Now, I could just open the tin and let you see whether there is cake inside. But I’m not going to.

Because in our Bible reading, Thomas didn’t get the chance to use his eyes the first-time round. He wasn’t there to see Jesus when he appeared to the rest of the disciples. He didn’t get to see Jesus with his eyes, but that didn’t mean that the resurrection never happened. And, as Jesus said to him:

“Because you have seen me, you have believed; blessed are those who have not seen and yet have believed.”

John 20:29

We don’t get to see Jesus as a man here on Earth with us. So, what else convinces us to believe?

We are told to believe in the resurrection

I’m not going to show you inside this cake tin, but I can tell you that this is cake. And maybe you’ll believe me or maybe you won’t – it depends how much you trust me, I guess.

We are told that the resurrection happened. In the Gospels we read about Jesus being killed on the cross and rising again three days later. And the Bible is a much more reliable and trustworthy source than me. This is our source of truth. This is God’s word. The Bible tells us that the resurrection happened – so do we believe it?

Do eyewitnesses help you believe in the resurrection?

Maybe me telling you that there is cake inside this tin is not enough. Maybe I need an eyewitness. Someone else to testify on my behalf. And for this I have my husband and daughter – and they can confirm that there is in-fact cake in my tin, because they saw me make it.
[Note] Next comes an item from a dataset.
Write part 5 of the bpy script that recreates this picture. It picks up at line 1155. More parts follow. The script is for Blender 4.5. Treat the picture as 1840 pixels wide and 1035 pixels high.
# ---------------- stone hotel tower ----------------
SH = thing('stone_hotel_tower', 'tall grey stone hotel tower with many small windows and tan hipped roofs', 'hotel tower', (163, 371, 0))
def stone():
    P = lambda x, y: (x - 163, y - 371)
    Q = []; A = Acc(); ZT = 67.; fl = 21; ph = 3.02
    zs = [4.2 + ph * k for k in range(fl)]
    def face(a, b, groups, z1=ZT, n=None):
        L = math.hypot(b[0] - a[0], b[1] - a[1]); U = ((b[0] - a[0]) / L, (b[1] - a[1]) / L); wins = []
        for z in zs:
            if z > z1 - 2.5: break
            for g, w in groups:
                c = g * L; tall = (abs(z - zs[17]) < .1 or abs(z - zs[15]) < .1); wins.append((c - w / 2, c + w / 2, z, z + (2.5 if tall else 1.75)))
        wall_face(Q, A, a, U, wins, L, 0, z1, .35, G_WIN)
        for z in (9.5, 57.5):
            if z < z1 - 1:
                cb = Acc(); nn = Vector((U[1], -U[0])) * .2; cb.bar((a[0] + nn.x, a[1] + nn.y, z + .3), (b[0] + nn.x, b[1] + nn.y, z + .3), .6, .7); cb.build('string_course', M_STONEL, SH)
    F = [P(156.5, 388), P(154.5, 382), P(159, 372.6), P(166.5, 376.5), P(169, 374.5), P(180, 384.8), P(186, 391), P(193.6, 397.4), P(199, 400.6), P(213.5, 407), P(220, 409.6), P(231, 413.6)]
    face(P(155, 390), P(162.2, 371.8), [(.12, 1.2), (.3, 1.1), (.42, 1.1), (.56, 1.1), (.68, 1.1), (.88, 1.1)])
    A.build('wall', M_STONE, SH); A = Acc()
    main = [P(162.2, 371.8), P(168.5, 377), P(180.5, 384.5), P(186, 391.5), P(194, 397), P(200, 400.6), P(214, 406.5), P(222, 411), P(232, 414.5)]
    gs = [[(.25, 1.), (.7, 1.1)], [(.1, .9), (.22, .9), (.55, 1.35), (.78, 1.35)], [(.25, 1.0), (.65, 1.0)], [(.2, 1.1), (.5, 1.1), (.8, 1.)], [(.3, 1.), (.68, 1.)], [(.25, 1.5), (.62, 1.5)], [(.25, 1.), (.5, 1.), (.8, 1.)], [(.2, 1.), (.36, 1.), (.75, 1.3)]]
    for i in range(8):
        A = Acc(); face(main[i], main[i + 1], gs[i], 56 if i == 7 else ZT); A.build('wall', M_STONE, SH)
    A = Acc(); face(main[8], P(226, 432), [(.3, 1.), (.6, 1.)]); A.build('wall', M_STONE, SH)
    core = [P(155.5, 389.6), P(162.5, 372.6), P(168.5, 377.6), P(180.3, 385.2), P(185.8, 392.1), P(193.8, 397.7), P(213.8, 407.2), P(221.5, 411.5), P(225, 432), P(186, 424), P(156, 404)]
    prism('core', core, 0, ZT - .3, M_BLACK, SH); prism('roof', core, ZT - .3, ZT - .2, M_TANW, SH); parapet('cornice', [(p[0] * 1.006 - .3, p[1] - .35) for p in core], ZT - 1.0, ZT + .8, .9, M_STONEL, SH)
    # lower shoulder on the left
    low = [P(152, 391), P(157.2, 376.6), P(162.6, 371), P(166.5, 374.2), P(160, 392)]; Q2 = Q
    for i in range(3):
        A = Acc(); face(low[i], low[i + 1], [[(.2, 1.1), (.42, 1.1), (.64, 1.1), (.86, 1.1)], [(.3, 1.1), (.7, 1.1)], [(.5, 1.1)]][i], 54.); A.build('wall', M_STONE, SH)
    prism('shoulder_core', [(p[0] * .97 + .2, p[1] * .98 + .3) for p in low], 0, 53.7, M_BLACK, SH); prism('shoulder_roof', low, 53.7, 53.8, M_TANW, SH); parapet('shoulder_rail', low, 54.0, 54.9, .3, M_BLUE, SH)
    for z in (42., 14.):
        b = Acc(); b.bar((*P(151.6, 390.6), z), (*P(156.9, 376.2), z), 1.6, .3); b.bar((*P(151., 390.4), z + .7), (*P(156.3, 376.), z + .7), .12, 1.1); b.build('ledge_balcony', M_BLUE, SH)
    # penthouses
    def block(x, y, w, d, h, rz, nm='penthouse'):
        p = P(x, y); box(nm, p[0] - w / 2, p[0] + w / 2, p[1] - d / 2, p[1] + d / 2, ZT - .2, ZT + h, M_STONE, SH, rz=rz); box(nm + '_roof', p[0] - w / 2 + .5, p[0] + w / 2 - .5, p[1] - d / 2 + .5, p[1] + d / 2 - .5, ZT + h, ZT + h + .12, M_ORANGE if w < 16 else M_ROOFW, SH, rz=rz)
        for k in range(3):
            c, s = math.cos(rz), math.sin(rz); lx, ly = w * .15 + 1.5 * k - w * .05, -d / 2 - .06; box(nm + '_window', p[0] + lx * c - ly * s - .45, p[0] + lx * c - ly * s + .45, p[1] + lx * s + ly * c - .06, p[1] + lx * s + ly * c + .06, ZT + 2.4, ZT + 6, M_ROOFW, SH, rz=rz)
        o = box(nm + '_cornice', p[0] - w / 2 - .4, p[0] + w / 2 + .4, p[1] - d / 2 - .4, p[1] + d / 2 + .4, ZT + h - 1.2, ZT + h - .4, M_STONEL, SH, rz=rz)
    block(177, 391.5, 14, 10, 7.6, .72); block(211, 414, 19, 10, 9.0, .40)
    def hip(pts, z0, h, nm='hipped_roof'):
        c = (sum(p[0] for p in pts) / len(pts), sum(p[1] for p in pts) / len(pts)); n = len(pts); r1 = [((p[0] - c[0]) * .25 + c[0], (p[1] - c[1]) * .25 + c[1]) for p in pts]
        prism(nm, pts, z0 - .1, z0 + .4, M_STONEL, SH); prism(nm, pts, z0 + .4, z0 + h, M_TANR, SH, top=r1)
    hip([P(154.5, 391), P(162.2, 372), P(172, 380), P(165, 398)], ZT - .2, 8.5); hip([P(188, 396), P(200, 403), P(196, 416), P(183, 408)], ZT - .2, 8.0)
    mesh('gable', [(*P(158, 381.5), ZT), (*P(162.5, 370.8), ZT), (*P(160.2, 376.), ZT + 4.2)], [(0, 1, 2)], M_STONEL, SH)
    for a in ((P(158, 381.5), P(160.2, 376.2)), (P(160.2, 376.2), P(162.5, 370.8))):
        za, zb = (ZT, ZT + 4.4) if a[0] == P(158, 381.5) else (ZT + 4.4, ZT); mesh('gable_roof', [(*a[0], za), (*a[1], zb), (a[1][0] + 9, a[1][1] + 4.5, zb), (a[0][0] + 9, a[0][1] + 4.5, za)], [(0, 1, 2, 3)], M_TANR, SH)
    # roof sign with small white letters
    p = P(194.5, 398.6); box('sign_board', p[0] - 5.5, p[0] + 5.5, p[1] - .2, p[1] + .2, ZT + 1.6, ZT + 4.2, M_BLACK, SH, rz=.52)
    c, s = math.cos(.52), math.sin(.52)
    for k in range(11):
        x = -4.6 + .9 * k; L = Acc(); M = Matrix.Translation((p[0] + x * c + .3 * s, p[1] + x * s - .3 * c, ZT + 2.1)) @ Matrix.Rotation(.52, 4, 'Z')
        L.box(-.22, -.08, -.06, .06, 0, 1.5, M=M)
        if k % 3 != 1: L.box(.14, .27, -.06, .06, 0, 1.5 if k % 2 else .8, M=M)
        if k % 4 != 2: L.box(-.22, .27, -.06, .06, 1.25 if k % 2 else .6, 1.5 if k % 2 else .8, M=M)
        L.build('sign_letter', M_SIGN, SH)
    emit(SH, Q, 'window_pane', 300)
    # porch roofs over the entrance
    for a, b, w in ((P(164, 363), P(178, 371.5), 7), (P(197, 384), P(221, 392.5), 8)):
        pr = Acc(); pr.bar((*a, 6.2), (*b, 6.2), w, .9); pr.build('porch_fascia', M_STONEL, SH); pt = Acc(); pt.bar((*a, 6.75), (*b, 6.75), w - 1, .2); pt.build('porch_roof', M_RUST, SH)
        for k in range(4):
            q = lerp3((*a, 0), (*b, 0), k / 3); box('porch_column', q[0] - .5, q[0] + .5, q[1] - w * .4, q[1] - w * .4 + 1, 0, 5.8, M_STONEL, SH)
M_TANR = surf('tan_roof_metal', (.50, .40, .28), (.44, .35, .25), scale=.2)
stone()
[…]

So, do we have any eyewitnesses to the resurrection? Again, we can turn to the Bible and see a number of stories, told by different people, of Jesus’ resurrection. Of the women who saw the empty tomb, or Mary Magdalene who met Jesus in the garden, or the disciples who walked with Jesus on the road to Emmaus. And many more stories we can read in the Bible. Who all tell us the same story – that Jesus rose from the dead.

Thomas had a whole room full of eyewitnesses. His friends and fellow disciples who told him that they had seen Jesus again. And still, he did not believe. I wonder what he thought was going on, did he think they were playing a trick on him? Or did he think they had all gone crazy?

Does history help you believe in the resurrection?

And maybe you don’t believe my eyewitnesses either. Maybe you think that they are not very reliable witnesses because I could probably be bribing them with cake. Maybe I need to prove my credibility, prove that I can make cakes and that I have done in the past. So, does it help you to know that I won a church bake off in 2018? I made chocolate cake decorated with pigs in a mud bath, and I was very proud of it.

Hopefully this gives you some reassurance that I can make cakes, so it is more believable that there could be cake in the cake tin.

And the resurrection has a historical precedent too. This was an event that had been prophesied, and that Jesus himself had even told the disciples would happen. Going back to the time of King David, he prophesied about Jesus’ resurrection. Psalm 16:10 says:

“because you will not abandon me to the realm of the dead, nor will you let your faithful [or holy] one see decay.”

Psalm 16:10

And there are many other prophecies throughout the Old Testament that foretold of Jesus’ birth, death and what he would achieve through his resurrection.

Do you believe in the resurrection?

But none of this, not the prophecies, not the eyewitnesses, nothing was enough to convince Thomas to believe. Until he was able to experience it for himself – see Jesus in front of him and touch him. He would have needed me to open up the cake tin, see the cake for himself, and probably taste it too.

But I’m not going to do that. Because we don’t get the opportunity to touch and see Jesus. Blessed are we if we believe, though we have not seen. We do have the opportunity to trust what the Bible tells us, trust the stories of those who did see Jesus, trust the prophesies. We can trust and believe that Jesus rose from the dead, and in what that means for our faith.

Let’s pray this prayer together:

Dear God, thank you for the resurrection. That you defeated death and rose again. Thank you for the hope that that brings us. Help us to believe when we have doubts, help us to see the evidence and truth that you have given us. Amen.